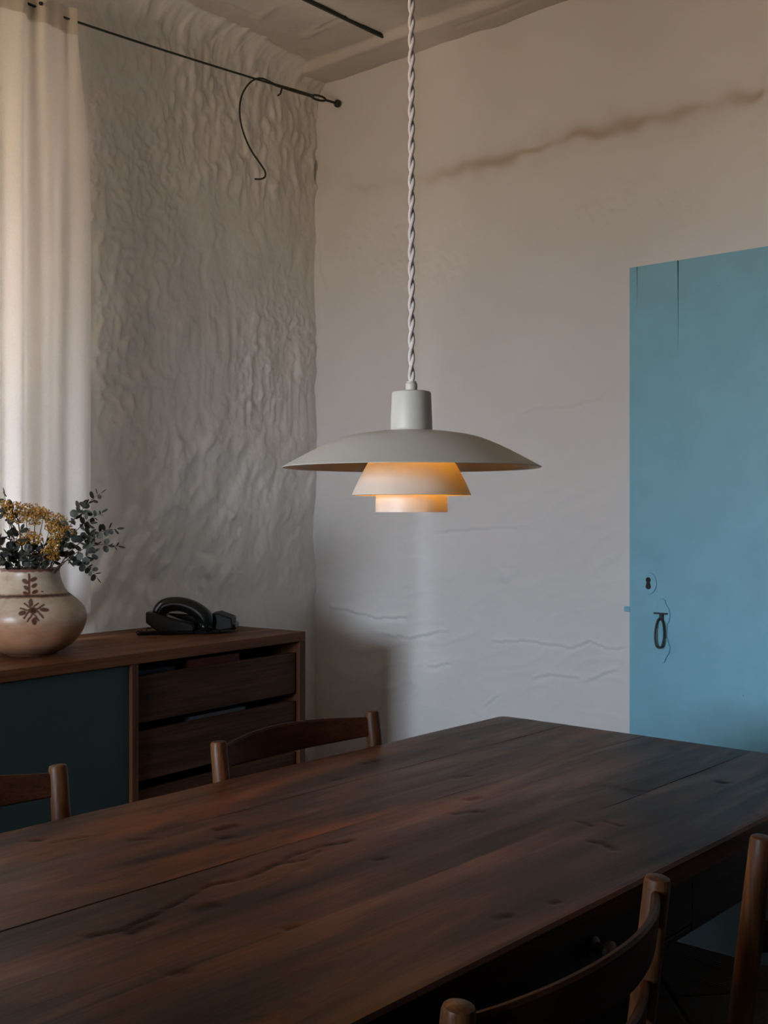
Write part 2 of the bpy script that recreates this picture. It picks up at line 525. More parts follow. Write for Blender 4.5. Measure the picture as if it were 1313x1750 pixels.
window('window_2', (WF['x0'], YF - WALL_T + .08, WF['z0']), Vector((1, 0, 0)), Vector((0, 1, 0)), WF['x1'] - WF['x0'], WF['z1'] - WF['z0'], 2)

# --- back wall
us = spaced(-3.75, XR + .3, -3.6, -1.0, .0065, .08)
vs = spaced(-.05, ZC + .1, .45, ZC, .0065, .06)
U, V = np.meshgrid(us, vs, indexing='ij')
def bw(*pp):
    return [(on_back(*p).x, on_back(*p).z) for p in pp]
H = .006 * fbm(U * 1.3, V * 1.3, 31, 3)
low = 1 - sstep(1.25, 1.75, V)
q = V - .18 * U
H += low * .0050 * fbm(U * 3.2 + V, q * 6.5, 33, 4)
H += low * .0026 * ridged(U * 5 + .8 * perlin(U * 3, V * 4, 35), q * 12, 34) ** 2
H += .0007 * fbm(U * 30, V * 30, 36, 3)
a0, a1 = on_back(870, 420), on_back(1190, 250)
rp = box_mask(U, V, a0.x, a1.x, a0.z, a1.z - .1, .10) + .7 * box_mask(U, V, on_back(585, 500).x, on_back(800, 330).x, on_back(600, 520).z, on_back(800, 345).z, .10) + .5 * sstep(-1.62, -1.5, U) * box_mask(U, V, -2, 0, 2.3, 2.75, .1)
H += rp * 1.6 * (.006 * fbm(U * 26 + V * 14, V * 30, 37, 3) + .006 * np.clip(perlin(U * 34 + V * 20, V * 30 - U * 8, 38) - .1, 0, 1))
stain_line = bw((600, 322), (660, 318), (720, 308), (790, 288), (830, 279), (905, 262), (950, 240), (1000, 228), (1080, 209), (1150, 200), (1200, 186), (1260, 171), (1300, 158))
wob = .020 * perlin(U * 12, V * 12, 41)
dist, side = poly_dist(U, V + wob, stain_line)
grow = .35 + .65 * sstep(-3.0, -2.5, U)
stain = .60 * np.exp(-(dist / (.012 + .016 * sstep(-.4, .4, perlin(U * 3, V * 3, 44)))) ** 2) * (.25 + .75 * sstep(-.3, .4, perlin(U * 5, V * 9, 42))) * grow
stain += .30 * np.exp(-(dist / .07) ** 2) * (.6 + .4 * perlin(U * 9, V * 9, 43)) * grow
H += -.0015 * np.exp(-(dist / .018) ** 2) * grow + .0015 * np.exp(-((dist - .03) / .02) ** 2) * (side < 0) * grow
for pts, wd, amp in ((bw((846, 1095), (917, 1097), (980, 1108), (1009, 1095), (1043, 1110), (1074, 1106)), .010, .006),
                     (bw((570, 1038), (603, 1045), (645, 1056), (690, 1055)), .016, .008),
                     (bw((749, 909), (812, 904), (900, 899)), .011, .004),
                     (bw((887, 709), (928, 694), (975, 696), (1028, 680)), .010, .003),
                     (bw((831, 1206), (850, 1190)), .008, .006),
                     (bw((915, 1160), (950, 1152), (985, 1158)), .012, .005),
                     (bw((1010, 1160), (1050, 1145)), .012, .005),
                     (bw((660, 1085), (700, 1090), (760, 1080)), .012, .005),
                     (bw((735, 1140), (765, 1135)), .012, .005),
                     (bw((545, 415), (548, 470), (560, 500)), .010, .006)):
    d, s = poly_dist(U, V + .006 * perlin(U * 14, V * 14, 45), pts)
    H += amp * np.exp(-(d / wd) ** 2) * np.where(s > 0, 1, -.7)
c = on_back(860, 976)
H += -.010 * np.exp(-(((U - c.x) / .018) ** 2 + ((V - c.z - .012) / .016) ** 2)) + .010 * np.exp(-(((U - c.x - .006) / .018) ** 2 + ((V - c.z + .022) / .02) ** 2))
H *= 1 - .8 * box_mask(U, V, -1.99, -1.0, -.1, 2.12, .02)
# corner with the left wall rounded off a little
dl = U - (-3.43 - .0787 * (YB - 2.86))
H += .018 * np.exp(-np.clip(dl, 0, 1) / .02)
P = np.stack([U, YB - H, V], -1).reshape(-1, 3)
wall_back = tag(grid_obj('wall_back', M_wall_b, P, len(us), len(vs), {'stain': np.clip(stain, 0, .85).ravel()}), kind='structure')

# --- ceiling with a shallow beam along the back wall
us = spaced(-3.9, XR + .3, -3.7, -1.6, .010, .1)
vs = spaced(YF - .3, YB + .1, 1.9, YB + .1, .008, .1)
U, V = np.meshgrid(us, vs, indexing='ij')
H = .012 * fbm(U * 2, V * 2, 51, 3) + .004 * perlin(U * 8, V * 8, 52) + .0012 * fbm(U * 40, V * 40, 53, 3)
BEAM_Y = 3.405
H += .034 * sstep(BEAM_Y - .012, BEAM_Y + .012, V + .008 * perlin(U * 8, V * 8, 54))
for pts, wd, amp in ((((-2.965, 3.18), (-3.12, 3.19)), .006, -.010), (((-3.10, 3.19), (-3.20, 3.21)), .02, .008),
                     (((-2.75, 3.0), (-2.45, 2.99)), .006, -.006), (((-3.22, 2.98), (-3.12, 2.95)), .018, .008),
                     (((-3.23, 1.9), (-3.235, 2.95)), .008, -.012), (((-2.65, BEAM_Y + .07), (-2.0, BEAM_Y + .06)), .01, -.006)):
    d, s = poly_dist(U, V + .005 * perlin(U * 20, V * 20, 55), pts)
    H += amp * np.exp(-(d / wd) ** 2)
P = np.stack([U, V, ZC - H], -1).reshape(-1, 3)
tag(grid_obj('ceiling', M_ceil, P, len(us), len(vs)), kind='structure')

# --- floor and the two unseen walls
tag(MB().box(-4.1, XR + .3, YF - .3, YB + .3, -.1, 0).build('floor', M_floor), kind='structure')
tag(MB().box(XR, XR + .2, YF - .3, YB + .3, -.05, ZC + .1).build('wall_right', M_far), kind='structure')
b = MB()
b.box(-3.8, WF['x0'], YF - .2, YF, -.05, ZC + .1).box(WF['x1'], XR + .2, YF - .2, YF, -.05, ZC + .1)
b.box(WF['x0'], WF['x1'], YF - .2, YF, -.05, WF['z0']).box(WF['x0'], WF['x1'], YF - .2, YF, WF['z1'], ZC + .1)
tag(b.build('wall_front', M_far), kind='structure')
# added unseen blocker beside the front window; keeps its light off the near chairs
tag(MB().box(-1.27, -1.15, YF, -.32, -.05, ZC + .1).build('wall_light_blocker', M_far), kind='structure')

# --- outside the left window: an added unseen blocker that keeps the sky off the curtain
tag(MB().box(-.2, 0, -3.5, 3.5, -.1, 4.6).build('wall_sky_blocker', M_blocker, loc=lw(1.5, 0, -WALL_T - 1.3), rot=(0, 0, .0787)), kind='structure')

# --- blue door: boards with two joints opened at the top
DY = YB - .024
door = tag(empty('door_1', (-1.54, DY, 0)), 'blue painted board door with a keyhole and drop handle', None, None, 'structure')
dz = 2.087
x1, x2, x3, x4, x5, x6 = -1.9535, on_back(1089.5, 460, DY).x, on_back(1159.5, 450, DY).x, -1.50, -1.30, -1.105
def board(xa, xb, la, lb, ga, gb):
    """a board from xa to xb; its sides are cut back by ga, gb at the top, closing over lengths la, lb"""
    o = [(xa, 0.012), (xb, 0.012)]
    o += [(xb, dz - lb), (xb - gb * .35, dz - lb * .45), (xb - gb, dz)] if gb else [(xb, dz)]
    o += [(xa + ga, dz), (xa + ga * .3, dz - la * .45), (xa, dz - la)] if ga else [(xa, dz)]
    ob = MB().prism([(p[0] + 1.54, p[1]) for p in o], 'Y', 0, .022).build('board', M_blue, door)
    return ob
board(x1, x2, 0, .14, 0, .0022)
board(x2, x3, .14, .34, .0006, .0030)
board(x3, x4, .34, 0, .0012, 0)
board(x4, x5, 0, 0, 0, 0)
board(x5, x6, 0, 0, 0, 0)
# keyhole plate, keyhole, handle plate, ledge, drop ring, latch tab
k = on_back(1109.5, 996.5, DY)
def ell(cx, cz, rx, rz, n=32): return [(cx + rx * math.cos(2 * math.pi * i / n), cz + rz * math.sin(2 * math.pi * i / n)) for i in range(n)]
MB().prism(ell(k.x + 1.543, k.z, .0265, .037), 'Y', -.0045, .001).build('keyhole_plate', M_blue, door, bevel=.002)
hole = []
for i in range(13):
    w = math.radians(-50 + 280 * i / 12); hole.append((k.x + 1.54 + .0095 * math.cos(w), k.z + .011 + .0095 * math.sin(w)))
for i in range(9):
    w = math.radians(180 + 180 * i / 8); hole.append((k.x + 1.54 + .0098 * math.cos(w), k.z - .012 + .009 * math.sin(w)))
MB().prism(hole, 'Y', -.0055, .002).build('keyhole', M_black, door)
h = on_back(1130, 1048, DY)
hx = h.x + 1.54
plate = [(hx + a * 1.15 + .006, h.z + b_) for a, b_ in ((0, .052), (.010, .046), (.012, .034), (.022, .016), (.026, -.004), (.022, -.026), (.016, -.036), (.015, -.075), (.020, -.098), (.026, -.114), (.023, -.132), (.013, -.150), (.008, -.166), (0, -.170),
         (-.008, -.166), (-.013, -.150), (-.023, -.132), (-.026, -.114), (-.020, -.098), (-.015, -.075), (-.016, -.036), (-.022, -.026), (-.026, -.004), (-.022, .016), (-.012, .034), (-.010, .046))]
MB().prism(plate, 'Y', -.0055, .001).build('handle_plate', M_blue, door, bevel=.002)
MB().box(hx - .020, hx + .028, -.018, -.002, h.z - .002, h.z + .0025).box(hx + .000, hx + .014, -.014, -.002, h.z - .022, h.z).build('handle_ledge', M_iron, door, bevel=.001)
ringp = []
for i in range(33):
    w = 2 * math.pi * i / 32
    sx = math.copysign(abs(math.cos(w)) ** .7, math.cos(w)); sz = math.copysign(abs(math.sin(w)) ** .85, math.sin(w))
    wd_ = .0165 - .004 * (sz > 0) * sz
    ringp.append((hx + .004 + wd_ * sx, -.014 - .004 * (1 - sz), h.z - .066 + .049 * sz))
MB().tube(ringp, .0036, 8, False).build('drop_ring', M_iron, door, smooth=60)
t0, t1 = on_back(1067, 1036, DY), on_back(1080, 1046, DY)
MB().box(t0.x + 1.54, x1 + 1.54 + .002, -.002, .012, t1.z, t0.z).build('latch_tab', M_blue, door, bevel=.002)
for px, py, r in ((1228, 488, .0035), (1196, 526, .003), (1270, 1188, .0035), (1154, 1198, .0035), (1299, 478, .0025), (1193, 1094, .0025)):
    p = on_back(px, py, DY)
    MB().lathe([(r, 0), (r * .8, .0012), (0.0003, .0016)], 10, m=Matrix.Translation((p.x + 1.54, 0, p.z)) @ Matrix.Rotation(math.radians(90), 4, 'X')).build('nail_head', M_blue, door, smooth=50)

# --- steel joint bar in the ceiling
tag(MB().box(-2.970, -2.959, 2.1, 3.405, ZC - .016, ZC + .01).build('ceiling_bar', M_steel, bevel=.002), 'thin dark steel bar set in the ceiling, running to the beam', 'bar')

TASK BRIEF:
Pictures are excluded; extract exactly the lines from the start of the data through the line that holds "window('window_2', (WF['x0'], YF", both ends included.

THE SOLUTION:
Write part 2 of the bpy script that recreates this picture. It picks up at line 525. More parts follow. Write for Blender 4.5. Measure the picture as if it were 1313x1750 pixels.
window('window_2', (WF['x0'], YF - WALL_T + .08, WF['z0']), Vector((1, 0, 0)), Vector((0, 1, 0)), WF['x1'] - WF['x0'], WF['z1'] - WF['z0'], 2)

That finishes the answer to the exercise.